おおかみこどもの雨と雪
監督:細田守
出演:宮崎あおい/大沢たかお/黒木華
2012年/日/117分/☆☆☆
批評 今はいつ?そこはどこ?
おおかみおとこと恋に落ち、子供を生み、しかしおおかみ男は死に、一人で子を育てねばならなくなった母の物語。
ここで描かれる、ある種の「理想の母親」像についての考察はさておこう。
ジェンダー論は私の得意とする所ではない。
映画全体を通してみた場合、大きな欠点たりているのは唯一、作品における「今」の不在だ。
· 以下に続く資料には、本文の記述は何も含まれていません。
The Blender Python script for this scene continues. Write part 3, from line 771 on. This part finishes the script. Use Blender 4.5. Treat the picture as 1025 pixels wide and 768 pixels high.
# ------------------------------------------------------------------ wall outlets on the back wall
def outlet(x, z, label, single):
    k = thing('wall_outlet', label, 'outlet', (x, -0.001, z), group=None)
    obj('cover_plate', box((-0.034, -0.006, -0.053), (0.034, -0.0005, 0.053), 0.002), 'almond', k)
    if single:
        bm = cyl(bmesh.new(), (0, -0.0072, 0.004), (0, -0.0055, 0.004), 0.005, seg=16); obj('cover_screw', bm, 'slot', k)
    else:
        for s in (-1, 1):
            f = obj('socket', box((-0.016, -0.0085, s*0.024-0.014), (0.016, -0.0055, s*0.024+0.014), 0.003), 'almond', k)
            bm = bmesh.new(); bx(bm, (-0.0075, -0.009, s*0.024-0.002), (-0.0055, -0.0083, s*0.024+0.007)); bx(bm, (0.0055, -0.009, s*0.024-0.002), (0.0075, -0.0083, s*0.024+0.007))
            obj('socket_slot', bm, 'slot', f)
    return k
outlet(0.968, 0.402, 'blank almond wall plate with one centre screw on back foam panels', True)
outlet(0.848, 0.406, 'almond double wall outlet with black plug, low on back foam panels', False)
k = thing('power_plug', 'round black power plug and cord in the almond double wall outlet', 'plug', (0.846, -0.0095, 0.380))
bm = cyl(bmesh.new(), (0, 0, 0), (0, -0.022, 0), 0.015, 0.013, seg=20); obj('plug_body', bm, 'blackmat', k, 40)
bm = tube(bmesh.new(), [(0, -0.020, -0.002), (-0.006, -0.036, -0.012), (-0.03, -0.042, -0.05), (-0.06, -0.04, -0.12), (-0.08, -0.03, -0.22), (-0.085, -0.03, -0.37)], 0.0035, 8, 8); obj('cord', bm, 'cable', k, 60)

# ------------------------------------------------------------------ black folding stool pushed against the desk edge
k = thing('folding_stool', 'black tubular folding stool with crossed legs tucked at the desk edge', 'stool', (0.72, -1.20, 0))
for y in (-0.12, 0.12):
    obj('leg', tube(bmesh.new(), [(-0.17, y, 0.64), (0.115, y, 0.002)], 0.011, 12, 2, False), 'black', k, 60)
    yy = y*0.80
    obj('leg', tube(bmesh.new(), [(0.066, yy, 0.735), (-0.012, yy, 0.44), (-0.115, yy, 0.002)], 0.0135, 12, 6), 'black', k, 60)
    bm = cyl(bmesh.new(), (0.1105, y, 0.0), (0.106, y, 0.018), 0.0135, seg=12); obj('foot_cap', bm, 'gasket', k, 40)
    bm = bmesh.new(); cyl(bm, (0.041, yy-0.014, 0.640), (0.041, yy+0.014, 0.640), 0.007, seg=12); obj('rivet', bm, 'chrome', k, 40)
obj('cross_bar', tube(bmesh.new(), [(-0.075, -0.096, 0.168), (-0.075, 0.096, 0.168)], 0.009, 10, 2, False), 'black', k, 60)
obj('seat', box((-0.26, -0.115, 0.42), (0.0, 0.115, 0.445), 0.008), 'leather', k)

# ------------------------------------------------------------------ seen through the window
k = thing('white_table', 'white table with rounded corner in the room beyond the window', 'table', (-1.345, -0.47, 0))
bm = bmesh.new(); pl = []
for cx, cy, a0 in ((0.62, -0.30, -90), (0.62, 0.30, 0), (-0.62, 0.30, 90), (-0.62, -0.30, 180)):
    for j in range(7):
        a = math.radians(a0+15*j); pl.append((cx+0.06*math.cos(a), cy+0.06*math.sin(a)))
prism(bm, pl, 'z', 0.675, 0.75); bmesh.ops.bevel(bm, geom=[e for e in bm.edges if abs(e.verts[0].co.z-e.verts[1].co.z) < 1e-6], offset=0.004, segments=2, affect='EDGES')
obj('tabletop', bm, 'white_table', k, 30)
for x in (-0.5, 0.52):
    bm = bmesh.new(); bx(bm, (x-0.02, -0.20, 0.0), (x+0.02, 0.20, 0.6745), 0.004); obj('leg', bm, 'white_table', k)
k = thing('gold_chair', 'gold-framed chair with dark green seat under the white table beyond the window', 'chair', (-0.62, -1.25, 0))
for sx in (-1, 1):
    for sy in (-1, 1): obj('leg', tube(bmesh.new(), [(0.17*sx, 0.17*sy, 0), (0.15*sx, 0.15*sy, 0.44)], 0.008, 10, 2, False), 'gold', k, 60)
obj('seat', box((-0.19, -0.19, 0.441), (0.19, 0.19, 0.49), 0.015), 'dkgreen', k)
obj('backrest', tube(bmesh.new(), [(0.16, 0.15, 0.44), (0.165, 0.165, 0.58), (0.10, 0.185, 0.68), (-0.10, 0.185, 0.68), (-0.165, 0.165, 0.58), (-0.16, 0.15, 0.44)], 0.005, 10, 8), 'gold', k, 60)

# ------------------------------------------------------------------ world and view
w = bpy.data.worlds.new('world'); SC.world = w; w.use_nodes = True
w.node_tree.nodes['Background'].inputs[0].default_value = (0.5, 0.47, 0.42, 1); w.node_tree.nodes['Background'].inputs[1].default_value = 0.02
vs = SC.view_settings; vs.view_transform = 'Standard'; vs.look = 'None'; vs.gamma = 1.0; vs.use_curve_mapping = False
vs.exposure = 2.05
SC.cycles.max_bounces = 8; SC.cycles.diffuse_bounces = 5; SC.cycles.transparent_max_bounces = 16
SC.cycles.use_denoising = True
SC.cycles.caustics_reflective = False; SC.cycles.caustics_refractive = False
作品は、人間女性とおおかみ男の間に生まれた二人の子供のうち、先に生まれた女の子のナレーションで進む。
全編を、彼女による過去完了系のナレーションが貫いている。
が、最後まで見ても、このナレーションが「いつ」「どこで」「どのような」といった状況のものなのかがわからない。
作品の時間列は、長女が通学のために家を出た所で終わってしまっているので、では彼女は、いつどうやって母からこの話を聞いたのかもわからない。
これが、娘が「母になる」あるいは「妻になる」というエピローグで閉じれば、物語が和になってもっと良かっただろうなぁと思うのだが。
いろいろともったいない。
ところで、ジブリ作品もだけど、農村地帯で「すごい自然」とか言うのって都会の人間の発想だよねぇ。
あの緑は人の手が入ることによって初めて生み出されるものだ。
クライマックスで描かれる山も「自然にまかされている山じゃないなぁ」と思ってしまって、若干醒めるな。